I'm going to weigh in on this, despite the fact that I don't actually play EDH, so take my opinion with a very large grain of salt. My understanding of the format, is that it was never meant to be competitive. It was meant to be a casual format. What is different between EDH, and any other constructed format? 1) Larger decks, 101 vs 60. 2.) Singletons, vs. up to 4-ofs. What does all this equate to? 80 something unique cards, vs maybe 20 at most. The combination of these things to me, says the spirit of the format was that it was meant to be a collectors' format.

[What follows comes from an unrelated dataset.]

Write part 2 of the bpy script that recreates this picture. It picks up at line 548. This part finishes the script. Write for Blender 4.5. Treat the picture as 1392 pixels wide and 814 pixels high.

It was about what unique cards you could collect to make up your 101. It was never about power level, as it was never intended to be competitive. (With 101 cards, and mostly singletons, the variance is just too high to ever be truly competitive IMO.) As such, proxying the powerful cards that you can't afford is antithetical to the spirit of the format to me.
Where I could see justifying it, is if one person in the group has collected a handful of high power level cards... You can't really have fun playing with them since they're playing on a higher power level, and it's not fair to ask them to not play a prized card that they probably had to work decently hard to acquire.
All that said, to each his/her own. If your group is all ok with proxies, have at it. For me though, I would much rather have everyone play at a lower power level with cards they can reasonably acquire, than jack the power level up by allowing proxies, even if that means one or two players have to sideline some of their most powerful cards.